» **Problem to solve**
Starting at the first line of the listing below, repeat each line up to and including the one containing "dup(C0,(2.45,8.7,0),2.9)". Leave out pictures.

» **Data provided**
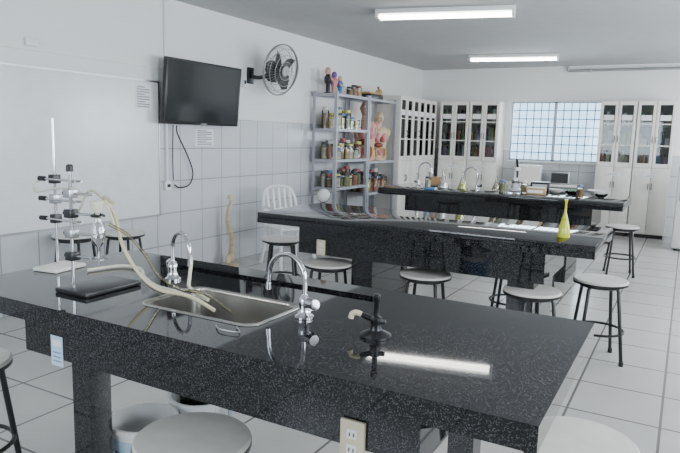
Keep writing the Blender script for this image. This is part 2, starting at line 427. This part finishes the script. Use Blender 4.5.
def chair():
    b=B()
    b.box(-.21,.21,-.2,.2,.415,.44,WHITE,.012,seg=3)
    for sx in (-1,1):
        b.tube([(sx*.22,-.22,0),(sx*.2,-.18,.2),(sx*.195,-.17,.42)],.018,WHITE,seg=8,sm=3)
        b.tube([(sx*.22,.25,0),(sx*.205,.2,.2),(sx*.2,.18,.42),(sx*.205,.23,.66),(sx*.17,.27,.8),(sx*.09,.285,.845),(0,.29,.855)],.018,WHITE,seg=8,sm=5)
        b.tube([(sx*.205,.2,.62),(sx*.24,.1,.64),(sx*.24,-.12,.63),(sx*.22,-.19,.56),(sx*.2,-.18,.42)],.016,WHITE,sm=4)
    for k in range(-2,3):
        x=k*.07; z=.835-abs(k)*.012
        b.tube([(x*.9,.185,.43),(x,.22,.6),(x,.275,z)],.019,WHITE,seg=6,sm=4)
    b.tube([(-.2,.225,.6),(0,.215,.6),(.2,.225,.6)],.014,WHITE,sm=4)
    return b
C0=chair().done('plastic_chair',(.66,5.6,0),1.1)
dup(C0,(2.45,8.7,0),2.9)

# ------------------------------------------------------------ left wall items
b=B()
b.box(.001,.012,1.6,4.33,.63,1.875,mat('whiteboard_surface',(.7,.715,.72),.2))
for (z0,z1_) in ((.62,.635),(1.87,1.885)): b.box(.001,.018,1.59,4.34,z0,z1_,ALU)
for (y0,y1) in ((1.59,1.605),(4.325,4.34)): b.box(.001,.018,y0,y1,.62,1.885,ALU)
b.done('whiteboard')
def sheet(y0,y1,z0,z1,x=.001):
    b=B(); b.box(x,x+.002,y0,y1,z0,z1,PAPER)
    n=9
    for k in range(n):
        z=z1-(z1-z0)*(k+1)/(n+1); L=(y1-y0)*(.8 if k%3 else .5); b.box(x+.002,x+.0025,y0+(y1-y0)*.1,y0+(y1-y0)*.1+L,z-.005,z+.005,INK)
    b.done('paper_notice')
sheet(4.05,4.24,1.62,1.84,.013); sheet(4.84,5.12,1.28,1.46)
b=B()
T=Matrix.Translation((.13,4.83,1.80))@Matrix.Rotation(math.radians(5),4,'Y')
b.box(-.025,.02,-.545,.545,-.305,.305,BLACK,.008,T=T)
b.box(.0195,.022,-.52,.52,-.275,.285,SCREEN,T=T)
b.box(.0195,.0225,-.04,.04,-.297,-.29,ALU,T=T)
b.box(-.05,-.02,-.3,.3,-.18,.18,BLACK,.01,T=T)
b.box(.001,.02,4.7,4.96,1.7,1.9,BLACK); b.box(.015,.1,4.8,4.86,1.76,1.84,BLACK)
b.done('television')
b=B()
b.tube([(.06,4.52,1.485),(.05,4.54,1.4),(.04,4.68,1.2),(.04,4.76,1.02),(.045,4.70,.9),(.05,4.56,.88),(.055,4.49,.91)],.007,BLACK,sm=8)
b.tube([(.05,4.48,1.485),(.05,4.47,1.2),(.055,4.47,.96)],.006,BLACK,sm=6)
b.done('power_cable')
b=B(); b.box(.001,.02,5.60,5.66,1.93,2.05,WHITE,.004); b.box(.02,.026,5.615,5.645,1.97,2.01,BLACK); b.done('fan_switch')
# fan
b=B()
b.box(.001,.03,5.68,5.78,1.98,2.16,BLACK,.008)
b.tube([(.03,5.73,2.06),(.12,5.77,2.05),(.2,5.82,2.09),(.24,5.86,2.14)],.022,BLACK,seg=10,sm=5)
T=Matrix.Translation((.31,5.9,2.14))@Matrix.Rotation(math.radians(-6),4,'Z')@Matrix.Rotation(math.radians(90+12),4,'Y')
GW=mat('fan_grille_wire',(.3,.3,.3),.35,.4)
b.lathe([(0,-.2),(.06,-.195),(.085,-.16),(.085,-.05),(.06,-.035),(0,-.035)],BLACK,T=T)
b.lathe([(0,-.03),(.05,-.03),(.05,.03),(.02,.045),(0,.045)],BLACK,T=T)
for R,z in ((.28,.01),(.28,-.005),(.24,.055),(.24,-.035),(.17,.07),(.17,-.045),(.1,.075)):
    b.ring((0,0,0),R,.0035 if R<.27 else .007,GW,T=T@Matrix.Translation((0,0,z)),n=40)
b.lathe([(0,.08),(.055,.078),(.055,.072),(0,.072)],GW,T=T)
for k in range(44):
    a=2*math.pi*k/44; c,s_=math.cos(a),math.sin(a)
    for pr in (((.05,.075),(.17,.071),(.245,.054),(.28,.008)),((.06,-.045),(.17,-.046),(.245,-.034),(.28,-.004))):
        b.tube([T@Vector((c*r,s_*r,z)) for r,z in pr],.0015,GW,seg=4)
for k in range(4):
    a=2*math.pi*k/4+.5
    q=bmesh.new(); rows=[]
    for i in range(7):
        r=.03+.21*i/6; w=.04+.11*math.sin(math.pi*min(1,(i+1.2)/7))
        rows.append([q.verts.new((r,w*(t-.4),.022*(t-.5)*2)) for t in (0,.33,.66,1)])
    for u,v in zip(rows,rows[1:]):
        for j in range(3): q.faces.new((u[j],u[j+1],v[j+1],v[j]))
    b._merge(q,BLACK,T@Matrix.Rotation(a,4,'Z'))
b.done('wall_fan')
# spine model
b=B()
b.lathe([(0,0),(.1,0),(.1,.012),(.012,.02),(0,.02)],BONE,seg=24)
b.cyl((0,0,.02),(0,0,.74),.004,ALU)
for k in range(24):
    z=.1+k*.026; t=k/23; off=.025*math.sin(t*math.pi*2.2); r=.032-.012*t
    b.lathe([(0,0),(r,0),(r*.88,.009),(r,.019),(0,.019)],BONE,c=(off,0,z),seg=14)
    b.cyl((off,0,z+.008),(off-.045+.015*t,0,z-.004),.006,BONE,seg=6,r2=.004)
    b.cyl((off-.012,-.045+.02*t,z+.01),(off-.012,.045-.02*t,z+.01),.005,BONE,seg=6)
for s_ in (-1,1):
    b.sph((0,s_*.05,.08),(.03,.045,.05),BONE,T=Matrix.Rotation(s_*.5,4,'X'))
b.lathe([(.02,0),(.028,.02),(.02,.05),(0,.055)],BONE,c=(0,0,.725),seg=14)
b.done('spine_model',(.16,5.2,0),.3)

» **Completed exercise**
Keep writing the Blender script for this image. This is part 2, starting at line 427. This part finishes the script. Use Blender 4.5.
def chair():
    b=B()
    b.box(-.21,.21,-.2,.2,.415,.44,WHITE,.012,seg=3)
    for sx in (-1,1):
        b.tube([(sx*.22,-.22,0),(sx*.2,-.18,.2),(sx*.195,-.17,.42)],.018,WHITE,seg=8,sm=3)
        b.tube([(sx*.22,.25,0),(sx*.205,.2,.2),(sx*.2,.18,.42),(sx*.205,.23,.66),(sx*.17,.27,.8),(sx*.09,.285,.845),(0,.29,.855)],.018,WHITE,seg=8,sm=5)
        b.tube([(sx*.205,.2,.62),(sx*.24,.1,.64),(sx*.24,-.12,.63),(sx*.22,-.19,.56),(sx*.2,-.18,.42)],.016,WHITE,sm=4)
    for k in range(-2,3):
        x=k*.07; z=.835-abs(k)*.012
        b.tube([(x*.9,.185,.43),(x,.22,.6),(x,.275,z)],.019,WHITE,seg=6,sm=4)
    b.tube([(-.2,.225,.6),(0,.215,.6),(.2,.225,.6)],.014,WHITE,sm=4)
    return b
C0=chair().done('plastic_chair',(.66,5.6,0),1.1)
dup(C0,(2.45,8.7,0),2.9)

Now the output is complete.